Tuesday, May 08, 2007

Set like a flint

If you are easily offended by bad language click away from this blog now.

This is a post I put into the private forum among my guitar buds. I am putting it here for my own memories and future reference.

Not all bad occurences are bad.

When my files got corrupted for my initial tune that sucked. But when I decided to do an instrumental rock track that opened doors that I have needed to break through for a long time. I guess you can say in many ways I have built a style around my limtations. Don't get me wrong...I like jazzy, ambient, new age stuff, but that is just a part of me. Its not all I want to do.

So anyway I am working on this rock tune which will be called Catalyst. I find myself running into the walls that have discouraged me in the past. Before I just went another way out of frustration. Not this time. I am doing this fucking song. It will submit it. It will be just this: a picture of where I am at now. And I guess for the first time or one of the few times, this is alright with me because I am learning. I will learn this process. I will keep experimenting, make new distinctions, make improvements. Where I am in June with the tune will be where I am at in June. That is it.

It will be much farther than I am now. And it will be much farther than I have ever been.

To think I would walk in the MCMP and everything will just change is bullshit. Not that I thought that going in but I guess sometimes I get caught up in the timeline and expectations get all twisted.

No when this MCMP is finished I tell you how I will walk out. Better than I was when I started and more armed with the tools to grow. So will I get a lot of benefit from doing this CD if its not perfect? More than the money could ever buy any other way.

Nina

Sometimes I think God will put people on our minds for a special reason.

Last night before the Reds game between 6:30-7:00 or so...I cant exactly remember, Nina was on my mind very heavy. For whatever reason I felt impressed to look for her. I did not see her so when I got home I jumped on the internet and started googling.

Most who know me well know about a time I spent in drug rehab as a teenager. To express the impression that whole experience left on me can't really be explained in words. There is just too much there and there always will be. Anyway Nina was my foster mother at that time. I did not live at home then. Nina led me to Christ 18 days after I entered rehab January 17, in 1984. I can remember sitting in her kitchen talking and she explained things to me. I can see it clearly in memory.

I kept in touch with Nina after rehab (January 25, 1985) until I started into college. I pretty much lost touch with most people from rehab then.

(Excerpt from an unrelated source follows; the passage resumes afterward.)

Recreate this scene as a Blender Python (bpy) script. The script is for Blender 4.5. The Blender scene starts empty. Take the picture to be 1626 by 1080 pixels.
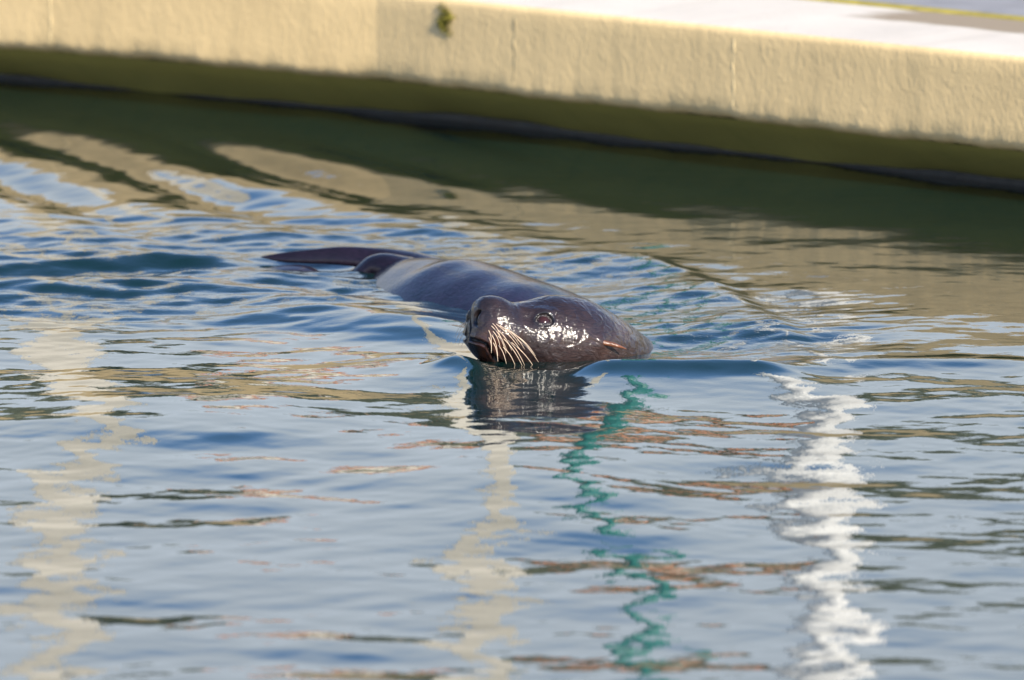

So back to googling.....I did not find Nina but I ran into a web page dedicated to reuniting people from the rehab.....evidently there is someone there that saw my post and is going to try and locate her through his church where she goes. Hopefully they find her. It would be good to catch up. I have a feeling it will be a very good talk. There are some cool things happening these days for me spiritually. Without going into detail lets just say miracles. Pretty cool stuff.